From the larger cycle The Longest Nights, “After Harvest” is an accessible piece for 2-part treble voices. Takach employs singable melodies with unexpected counterpoint between them. The piano accompaniment is harmonically supportive yet sparse, and the singers will find delight in painting the poetry with the written accents and stresses. This piece has a home on any winter program.

Composer’s Notes

I’ve always imagined the winter months as the bottom third of a circle, dipping lowest at the new year and then coming back up to find Spring. There was never any negativity or depression attached to that image, but I do think it’s neat to think about the act of journeying through Winter as a descent of sorts. We dig deep, we nestle ourselves in, we maintain until it’s safe to come out. The texts and music in this piece touch on that idea–that we have to endure, we have to stay strong through the turning of the year. The images of hibernation and metamorphosis come to mind as well–will we be the same person on the other side? Or do we grow? Do we change?
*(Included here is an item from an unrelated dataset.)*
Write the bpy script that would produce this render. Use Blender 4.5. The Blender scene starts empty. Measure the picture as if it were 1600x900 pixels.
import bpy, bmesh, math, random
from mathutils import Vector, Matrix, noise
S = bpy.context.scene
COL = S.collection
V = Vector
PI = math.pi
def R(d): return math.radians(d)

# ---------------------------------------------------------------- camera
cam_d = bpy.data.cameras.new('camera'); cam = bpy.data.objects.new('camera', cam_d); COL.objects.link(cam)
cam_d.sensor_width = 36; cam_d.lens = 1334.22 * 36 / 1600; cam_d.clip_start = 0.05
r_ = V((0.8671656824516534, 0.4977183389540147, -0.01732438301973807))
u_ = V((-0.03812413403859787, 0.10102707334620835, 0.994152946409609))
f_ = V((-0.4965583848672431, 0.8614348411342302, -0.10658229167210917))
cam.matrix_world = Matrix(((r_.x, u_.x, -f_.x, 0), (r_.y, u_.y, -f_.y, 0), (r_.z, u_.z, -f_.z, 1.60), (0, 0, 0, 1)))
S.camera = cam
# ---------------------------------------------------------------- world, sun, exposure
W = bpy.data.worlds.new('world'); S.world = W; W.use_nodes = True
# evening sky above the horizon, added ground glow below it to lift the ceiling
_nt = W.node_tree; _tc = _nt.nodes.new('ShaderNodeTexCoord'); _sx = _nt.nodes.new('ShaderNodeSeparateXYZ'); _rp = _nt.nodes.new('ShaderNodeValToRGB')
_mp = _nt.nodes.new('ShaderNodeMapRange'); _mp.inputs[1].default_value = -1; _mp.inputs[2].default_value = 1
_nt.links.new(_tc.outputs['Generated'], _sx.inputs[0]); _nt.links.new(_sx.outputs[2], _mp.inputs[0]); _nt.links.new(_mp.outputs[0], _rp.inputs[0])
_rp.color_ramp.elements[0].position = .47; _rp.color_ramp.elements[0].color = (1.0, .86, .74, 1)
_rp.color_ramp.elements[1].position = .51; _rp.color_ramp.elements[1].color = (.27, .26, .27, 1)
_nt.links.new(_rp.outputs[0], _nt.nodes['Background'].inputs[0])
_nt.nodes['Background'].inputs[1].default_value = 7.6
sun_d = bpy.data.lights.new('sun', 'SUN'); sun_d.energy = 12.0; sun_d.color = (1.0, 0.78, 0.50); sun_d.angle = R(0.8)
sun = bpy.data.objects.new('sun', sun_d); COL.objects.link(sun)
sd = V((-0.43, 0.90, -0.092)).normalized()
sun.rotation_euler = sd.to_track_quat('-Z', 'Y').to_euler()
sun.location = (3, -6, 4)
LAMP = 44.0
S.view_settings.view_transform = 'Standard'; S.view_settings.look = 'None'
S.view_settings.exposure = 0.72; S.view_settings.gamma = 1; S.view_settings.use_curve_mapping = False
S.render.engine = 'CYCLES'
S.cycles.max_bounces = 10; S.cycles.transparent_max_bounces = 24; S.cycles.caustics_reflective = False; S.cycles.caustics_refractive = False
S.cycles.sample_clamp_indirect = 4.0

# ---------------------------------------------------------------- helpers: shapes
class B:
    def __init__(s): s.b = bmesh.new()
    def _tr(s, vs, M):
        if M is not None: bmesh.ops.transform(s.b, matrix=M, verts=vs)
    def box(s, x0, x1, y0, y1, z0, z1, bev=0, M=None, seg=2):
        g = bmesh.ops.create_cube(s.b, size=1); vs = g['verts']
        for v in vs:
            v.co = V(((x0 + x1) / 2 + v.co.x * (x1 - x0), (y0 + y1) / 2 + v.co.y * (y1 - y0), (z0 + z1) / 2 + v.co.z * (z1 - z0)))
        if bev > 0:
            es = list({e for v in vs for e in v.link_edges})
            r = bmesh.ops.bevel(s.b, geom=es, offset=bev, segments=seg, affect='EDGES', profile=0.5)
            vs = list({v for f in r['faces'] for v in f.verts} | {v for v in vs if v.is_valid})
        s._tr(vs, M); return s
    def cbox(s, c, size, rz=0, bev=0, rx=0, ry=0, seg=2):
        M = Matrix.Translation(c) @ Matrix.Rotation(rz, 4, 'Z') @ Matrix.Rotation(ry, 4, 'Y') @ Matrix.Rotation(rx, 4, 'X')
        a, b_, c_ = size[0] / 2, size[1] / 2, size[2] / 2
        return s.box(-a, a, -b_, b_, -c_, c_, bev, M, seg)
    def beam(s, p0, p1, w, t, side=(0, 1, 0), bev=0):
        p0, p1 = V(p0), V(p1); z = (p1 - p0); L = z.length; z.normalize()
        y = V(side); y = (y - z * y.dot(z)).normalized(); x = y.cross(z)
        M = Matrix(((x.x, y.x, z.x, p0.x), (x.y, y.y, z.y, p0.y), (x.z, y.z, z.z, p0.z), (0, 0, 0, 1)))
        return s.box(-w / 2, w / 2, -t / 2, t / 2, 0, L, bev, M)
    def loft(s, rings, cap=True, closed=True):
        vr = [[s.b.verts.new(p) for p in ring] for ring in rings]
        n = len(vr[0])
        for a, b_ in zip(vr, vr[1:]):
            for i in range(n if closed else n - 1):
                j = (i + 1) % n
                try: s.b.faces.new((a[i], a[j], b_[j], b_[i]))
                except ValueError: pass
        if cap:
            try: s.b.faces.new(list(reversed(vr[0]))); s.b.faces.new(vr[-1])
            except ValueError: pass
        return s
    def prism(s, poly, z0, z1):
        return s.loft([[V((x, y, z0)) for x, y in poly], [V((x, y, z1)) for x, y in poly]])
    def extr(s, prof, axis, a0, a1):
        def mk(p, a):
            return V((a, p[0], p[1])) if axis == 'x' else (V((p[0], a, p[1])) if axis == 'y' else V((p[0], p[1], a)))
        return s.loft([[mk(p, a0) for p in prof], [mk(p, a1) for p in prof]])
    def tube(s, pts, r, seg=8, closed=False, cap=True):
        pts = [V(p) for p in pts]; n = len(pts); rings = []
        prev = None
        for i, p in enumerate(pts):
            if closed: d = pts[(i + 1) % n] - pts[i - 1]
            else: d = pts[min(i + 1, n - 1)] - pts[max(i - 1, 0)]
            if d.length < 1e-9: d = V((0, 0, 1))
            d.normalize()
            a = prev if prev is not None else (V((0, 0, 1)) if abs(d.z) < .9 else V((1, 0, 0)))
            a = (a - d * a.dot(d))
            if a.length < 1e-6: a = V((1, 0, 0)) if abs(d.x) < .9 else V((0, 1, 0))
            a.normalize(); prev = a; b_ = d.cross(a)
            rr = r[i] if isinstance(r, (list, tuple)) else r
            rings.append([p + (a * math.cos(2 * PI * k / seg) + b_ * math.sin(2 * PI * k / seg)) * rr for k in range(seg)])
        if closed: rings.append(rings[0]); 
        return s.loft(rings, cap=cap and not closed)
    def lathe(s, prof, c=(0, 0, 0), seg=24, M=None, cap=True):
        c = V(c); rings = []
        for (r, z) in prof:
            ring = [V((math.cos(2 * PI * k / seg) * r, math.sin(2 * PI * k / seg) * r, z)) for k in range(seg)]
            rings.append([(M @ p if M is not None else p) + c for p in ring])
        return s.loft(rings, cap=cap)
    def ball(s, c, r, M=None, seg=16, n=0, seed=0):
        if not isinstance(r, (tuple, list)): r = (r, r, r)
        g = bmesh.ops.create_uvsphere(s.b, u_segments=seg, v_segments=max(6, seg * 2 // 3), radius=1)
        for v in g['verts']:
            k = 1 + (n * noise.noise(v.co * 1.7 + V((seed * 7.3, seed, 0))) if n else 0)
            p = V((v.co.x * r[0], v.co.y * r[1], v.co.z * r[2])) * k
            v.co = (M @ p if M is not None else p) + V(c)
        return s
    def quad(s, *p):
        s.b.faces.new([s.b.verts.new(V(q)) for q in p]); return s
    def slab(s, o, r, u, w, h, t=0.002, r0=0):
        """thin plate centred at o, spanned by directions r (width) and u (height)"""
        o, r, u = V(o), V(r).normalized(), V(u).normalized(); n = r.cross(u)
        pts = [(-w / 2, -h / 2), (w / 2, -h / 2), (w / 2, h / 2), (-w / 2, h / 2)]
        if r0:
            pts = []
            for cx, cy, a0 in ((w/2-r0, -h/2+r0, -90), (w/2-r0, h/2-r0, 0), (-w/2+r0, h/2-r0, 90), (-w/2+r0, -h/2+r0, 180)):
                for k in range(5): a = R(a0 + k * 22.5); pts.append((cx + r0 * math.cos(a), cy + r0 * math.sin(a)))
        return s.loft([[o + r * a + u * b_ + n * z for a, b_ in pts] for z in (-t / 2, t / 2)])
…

The piano writing in “ After Harvest” is sparse and open, signaling the onset of cold and darkness. Monica Raymond’s poem paints a landscape that’s covered in snow, and she talks about how the light and warmth of summer “ must take us through the night of cold and emptiness.”

– Timothy C Takach

Text

The gleaning done, the ashen pods and vines,
just twitch and rattle with what’s left behind.
The purple stubble on the fields below
erasing now with patches of first snow.

Cornstalks turn ghostly. Wagon, barn and rake
give up their shapes, and the new shapes they take
no longer presage any human thing.
The wilderness recalls her underling.

We need the strength of all we can endure,
to grant what earth gives up and make it sure.
The twining and the gathering is the easy part
for now the rind is ripe and heavy like the heart.

The liquid light that poured into our flesh
must take us through the night of cold and emptiness
when colors of the world fade into one.

The web of branches stretches till it’s gone.